With the maximum criminal liability for insider trading increasing from 5 years imprisonment to 10 years imprisonment in 2010, the Courts have been particularly vocal in their disapproval of so called “white-collar crooks”, with submissions traditionally relied upon by defence lawyers to reduce a sentence, actively working against their clients.

For example, factors including relative youth, good character, loss of profession, family separation, repatriation of funds and prospects for rehabilitation have been either rejected or given little weight by the Court as mitigating factors, with the NSW Supreme Court taking a particularly robust stance during last week’s sentencing of Oliver Curtis.

It was remarked by Justice McCallum that the windfall netted from Curtis’ illegal trades was used to “…fund a lifestyle of conspicuous extravagance…” and despite the best part of a decade having passed since the offending, that Curtis had exhibited no signs of progressing “…beyond the self-interested pursuit of material wealth…”. Curtis’ gesture of repaying the $1.4 million without admitting guilt was also viewed as “cynical” by the Court. Whilst acknowledging that it was never ideal for a parent to be away from his young children for an extended period of time, in deciding that a custodial sentence was necessary and appropriate in the circumstances to deter would be offenders, Her Honour implied that Curtis’ family was better equipped financially to deal with the separation than most others, thereby diminishing the persuasiveness of Curtis’ argument for a non-custodial sentence.

With ASIC’s Chairman commenting that he would have liked to have seen a harsher penalty, given the informed nature of the offending, experienced market participants are officially on notice. Mr Medcraft posed the question “if Mr Curtis had stolen $1.4 million, would his lawyers be arguing he should not go to jail?”, before adding that “…White-collar criminals and blue-collar criminals deserve equal treatment in front of the law”. Clearly, coming from a good family, obtaining a private school education and a sound reputation in the business world will no longer earn you a reprieve in the eyes of the law.

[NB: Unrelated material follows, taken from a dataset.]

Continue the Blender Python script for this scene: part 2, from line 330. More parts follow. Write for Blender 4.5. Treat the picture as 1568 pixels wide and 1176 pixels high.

A string of high profile convictions and a $127.2 million funding package announced by Malcolm Turnbull earlier this year gives some serious bite to ASIC’s bark. A bolstered enforcement division intent on better protecting Australian consumers by identifying and punishing financial market cheats has begun to force an adjustment to the mindsets of the cowboys, rogues, and everyday market participants with a tendency to operate close to the line.

What do you do if ASIC starts making enquiries of you or your business?

The first step is to immediately seek legal advice. ASIC has a wide array of powers under the ASIC Act 2001 (Cth), the Corporations Act 2001 (Cth) and the National Consumer Credit Protection Act 2009 (Cth) to compel a recipient to:

  • Produce documents;
  • Make documents available for inspection;
  • Attend an examination and answer questions under oath;
  • Assist in an investigation; or
  • Allow ASIC officers to enter and search a premises upon presentation of a search warrant.

Your rights and responsibilities will depend on the nature of the power ASIC exercises. Your legal representative will provide you with appropriate advice in relation to how best approach responding to ASIC’s enquiries.

As a general rule, where ASIC requires that you participate in an examination and answer questions under oath, you must not provide false or misleading responses. False statements made under oath may amount to an offence of perjury.

More broadly, you must also ensure that your conduct does not constitute an obstruction or hindrance of ASIC, (for example, withholding or destroying documents requested by ASIC). It is an offence to do so.

On the advice of your legal representative, you should consider:

  • Whether you have available to you a valid claim of legal professional privilege, which may allow you to withhold certain information from ASIC; and/or
  • Whether you should seek to rely on the privilege against self-incrimination, which may protect you from liability under a subsequent criminal prosecution. Note that this privilege applies to individuals only and not companies.